Written problem: Print the first line of the material below and each line after it, exactly as written, ending with the line that contains "M_gold).build('trim_2')); tr.matrix_world = FT".

Data block:
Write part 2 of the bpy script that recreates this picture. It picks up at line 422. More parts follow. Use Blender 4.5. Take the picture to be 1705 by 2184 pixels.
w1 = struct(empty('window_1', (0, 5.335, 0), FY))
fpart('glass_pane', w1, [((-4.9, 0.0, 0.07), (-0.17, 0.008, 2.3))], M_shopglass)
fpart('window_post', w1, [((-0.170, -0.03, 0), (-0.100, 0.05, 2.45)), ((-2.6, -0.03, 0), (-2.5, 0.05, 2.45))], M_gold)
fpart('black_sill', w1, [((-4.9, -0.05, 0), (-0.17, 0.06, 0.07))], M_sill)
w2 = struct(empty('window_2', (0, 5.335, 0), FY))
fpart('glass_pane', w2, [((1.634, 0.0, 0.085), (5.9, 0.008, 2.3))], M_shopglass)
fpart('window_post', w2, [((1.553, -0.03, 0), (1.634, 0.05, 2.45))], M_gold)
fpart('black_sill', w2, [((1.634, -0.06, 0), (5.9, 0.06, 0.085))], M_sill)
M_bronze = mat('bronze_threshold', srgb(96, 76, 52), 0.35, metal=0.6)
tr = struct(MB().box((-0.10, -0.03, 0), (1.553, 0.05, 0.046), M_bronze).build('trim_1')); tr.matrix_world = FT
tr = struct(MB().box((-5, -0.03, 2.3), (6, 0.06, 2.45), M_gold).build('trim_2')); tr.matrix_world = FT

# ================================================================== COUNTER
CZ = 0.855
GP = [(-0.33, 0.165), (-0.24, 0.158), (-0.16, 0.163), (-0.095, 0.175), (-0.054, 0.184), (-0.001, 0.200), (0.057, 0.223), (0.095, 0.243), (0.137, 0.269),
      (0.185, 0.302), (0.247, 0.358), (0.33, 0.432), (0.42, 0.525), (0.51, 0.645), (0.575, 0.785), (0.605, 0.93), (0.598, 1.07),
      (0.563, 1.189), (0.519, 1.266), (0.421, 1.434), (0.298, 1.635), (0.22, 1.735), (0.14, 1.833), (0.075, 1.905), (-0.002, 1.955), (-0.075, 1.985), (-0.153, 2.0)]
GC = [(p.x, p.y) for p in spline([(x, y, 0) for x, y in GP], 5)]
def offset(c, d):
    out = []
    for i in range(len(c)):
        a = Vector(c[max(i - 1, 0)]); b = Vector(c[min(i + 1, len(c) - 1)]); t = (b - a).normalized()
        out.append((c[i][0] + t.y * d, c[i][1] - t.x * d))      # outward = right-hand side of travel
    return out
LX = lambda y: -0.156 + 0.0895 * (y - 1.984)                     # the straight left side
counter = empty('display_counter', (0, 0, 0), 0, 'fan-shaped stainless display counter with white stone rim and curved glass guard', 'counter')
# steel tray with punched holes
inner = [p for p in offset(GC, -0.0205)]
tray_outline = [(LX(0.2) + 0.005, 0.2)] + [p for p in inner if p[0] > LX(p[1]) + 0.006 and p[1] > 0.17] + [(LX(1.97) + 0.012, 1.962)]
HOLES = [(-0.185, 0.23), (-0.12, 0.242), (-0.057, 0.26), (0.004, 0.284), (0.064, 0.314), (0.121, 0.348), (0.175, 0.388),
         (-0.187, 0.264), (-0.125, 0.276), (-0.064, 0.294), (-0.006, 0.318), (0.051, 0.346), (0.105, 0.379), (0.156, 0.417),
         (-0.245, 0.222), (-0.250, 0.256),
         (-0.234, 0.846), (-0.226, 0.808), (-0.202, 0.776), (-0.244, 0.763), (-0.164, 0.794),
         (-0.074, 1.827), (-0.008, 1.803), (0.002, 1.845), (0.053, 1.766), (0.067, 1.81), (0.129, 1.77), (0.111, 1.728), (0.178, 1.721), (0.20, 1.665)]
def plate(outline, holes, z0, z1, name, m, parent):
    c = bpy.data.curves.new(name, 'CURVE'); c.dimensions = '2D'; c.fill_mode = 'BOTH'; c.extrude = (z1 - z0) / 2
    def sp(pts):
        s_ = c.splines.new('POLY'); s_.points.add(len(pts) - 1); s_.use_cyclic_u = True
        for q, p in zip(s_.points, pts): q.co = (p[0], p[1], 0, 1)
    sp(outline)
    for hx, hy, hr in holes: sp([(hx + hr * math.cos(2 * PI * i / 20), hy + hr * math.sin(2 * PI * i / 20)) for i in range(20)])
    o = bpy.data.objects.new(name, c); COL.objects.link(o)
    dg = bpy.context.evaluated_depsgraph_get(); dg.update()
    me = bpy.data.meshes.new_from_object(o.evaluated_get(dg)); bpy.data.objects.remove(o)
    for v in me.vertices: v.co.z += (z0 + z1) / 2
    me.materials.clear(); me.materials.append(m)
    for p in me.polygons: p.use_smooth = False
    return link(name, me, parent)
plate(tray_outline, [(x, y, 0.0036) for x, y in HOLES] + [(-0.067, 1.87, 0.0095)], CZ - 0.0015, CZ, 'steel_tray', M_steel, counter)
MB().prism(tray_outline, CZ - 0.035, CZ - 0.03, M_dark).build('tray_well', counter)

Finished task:
Write part 2 of the bpy script that recreates this picture. It picks up at line 422. More parts follow. Use Blender 4.5. Take the picture to be 1705 by 2184 pixels.
w1 = struct(empty('window_1', (0, 5.335, 0), FY))
fpart('glass_pane', w1, [((-4.9, 0.0, 0.07), (-0.17, 0.008, 2.3))], M_shopglass)
fpart('window_post', w1, [((-0.170, -0.03, 0), (-0.100, 0.05, 2.45)), ((-2.6, -0.03, 0), (-2.5, 0.05, 2.45))], M_gold)
fpart('black_sill', w1, [((-4.9, -0.05, 0), (-0.17, 0.06, 0.07))], M_sill)
w2 = struct(empty('window_2', (0, 5.335, 0), FY))
fpart('glass_pane', w2, [((1.634, 0.0, 0.085), (5.9, 0.008, 2.3))], M_shopglass)
fpart('window_post', w2, [((1.553, -0.03, 0), (1.634, 0.05, 2.45))], M_gold)
fpart('black_sill', w2, [((1.634, -0.06, 0), (5.9, 0.06, 0.085))], M_sill)
M_bronze = mat('bronze_threshold', srgb(96, 76, 52), 0.35, metal=0.6)
tr = struct(MB().box((-0.10, -0.03, 0), (1.553, 0.05, 0.046), M_bronze).build('trim_1')); tr.matrix_world = FT
tr = struct(MB().box((-5, -0.03, 2.3), (6, 0.06, 2.45), M_gold).build('trim_2')); tr.matrix_world = FT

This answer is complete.